Children do not understand anything spiritual, even when parents try to explain to them. For example, the first time my grandson Jeff attended church with his parents he was only two or three years old. Because they feared he would become restless and noisy, they brought a plastic bag with something for him to eat when he began to fidget. When his father gave him a cookie, he softly told him, “This is God’s house, and when you are in God’s house you must be quiet.”
Jeff obeyed and silently nibbled on his cookie, but finally leaned over to his dad and whispered, “Do you think God has any milk?”
…In High School, when I did let myself think about spirituality, I remember worrying that if I worshipped Jesus it would make God angry. After all, Grandma had told me that God was a jealous God and I was afraid to worship Jesus for fear God would punish me for preferring Jesus to Him. And my church never mentioned the Holy Ghost. Only the Catholics knew about the Holy Ghost and only the Catholics had miracles. I wasn’t Catholic so I was destined never to see a miracle. And I was deathly afraid of the Holy Ghost. I was truly confused––so confused, in fact, that I didn’t want to think about religion at all. It was too frightening. If I could be as good as I knew how, maybe I wouldn’t have any more black marks on my soul. That was all I could do. …Why am I here at all? I began to wonder.

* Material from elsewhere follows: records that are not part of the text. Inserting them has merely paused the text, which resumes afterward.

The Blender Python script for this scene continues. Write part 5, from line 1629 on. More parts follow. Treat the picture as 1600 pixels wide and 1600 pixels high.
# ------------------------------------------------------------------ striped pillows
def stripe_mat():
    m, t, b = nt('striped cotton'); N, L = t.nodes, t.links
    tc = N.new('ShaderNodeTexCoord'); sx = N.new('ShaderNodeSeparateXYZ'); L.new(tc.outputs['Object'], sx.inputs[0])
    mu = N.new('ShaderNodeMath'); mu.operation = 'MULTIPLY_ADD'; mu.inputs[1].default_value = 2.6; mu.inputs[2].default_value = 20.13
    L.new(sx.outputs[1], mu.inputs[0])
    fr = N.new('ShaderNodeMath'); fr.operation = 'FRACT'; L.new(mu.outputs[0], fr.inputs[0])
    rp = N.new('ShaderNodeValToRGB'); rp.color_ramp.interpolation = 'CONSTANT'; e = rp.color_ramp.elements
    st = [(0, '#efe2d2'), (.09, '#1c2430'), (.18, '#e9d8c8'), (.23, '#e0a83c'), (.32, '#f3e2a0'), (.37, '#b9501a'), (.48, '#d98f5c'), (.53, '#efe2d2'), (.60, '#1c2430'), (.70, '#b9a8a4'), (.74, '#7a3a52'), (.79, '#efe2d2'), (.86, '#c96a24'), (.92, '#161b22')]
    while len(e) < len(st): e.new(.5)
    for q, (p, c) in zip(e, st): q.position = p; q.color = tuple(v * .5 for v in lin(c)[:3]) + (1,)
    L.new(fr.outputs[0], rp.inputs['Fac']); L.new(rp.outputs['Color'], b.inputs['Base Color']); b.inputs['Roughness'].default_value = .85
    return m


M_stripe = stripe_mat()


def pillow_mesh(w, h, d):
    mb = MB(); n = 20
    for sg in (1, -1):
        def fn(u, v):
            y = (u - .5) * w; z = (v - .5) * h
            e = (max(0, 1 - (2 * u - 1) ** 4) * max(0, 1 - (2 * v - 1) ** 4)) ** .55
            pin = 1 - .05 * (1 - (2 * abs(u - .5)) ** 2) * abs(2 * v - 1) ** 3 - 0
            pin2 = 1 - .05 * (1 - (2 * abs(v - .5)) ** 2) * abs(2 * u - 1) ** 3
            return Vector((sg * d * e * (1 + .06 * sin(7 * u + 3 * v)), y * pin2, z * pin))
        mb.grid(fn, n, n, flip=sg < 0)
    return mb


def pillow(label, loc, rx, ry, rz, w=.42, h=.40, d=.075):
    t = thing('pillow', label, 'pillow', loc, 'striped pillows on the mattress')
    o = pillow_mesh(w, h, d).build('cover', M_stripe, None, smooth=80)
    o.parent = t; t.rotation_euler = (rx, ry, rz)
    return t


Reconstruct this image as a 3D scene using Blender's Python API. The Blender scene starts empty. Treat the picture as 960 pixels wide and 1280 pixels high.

Again I became aware of the feeling that I was put on earth to accomplish something. Mark Twain once said, “The two most important days in your life are the day you are born and the day you find out why.”
I did not know what it was I was supposed to do nor the reason. I just had this uneasiness in the pit of my stomach that wouldn’t go away. I had to do something!
“Oh, my! Oh, my!” said Dorothy in the Wizard of Oz, and this little Dorothy felt the same way. So much to think about.
Like Scarlet O’Hara, “I’ll think about it tomorrow!”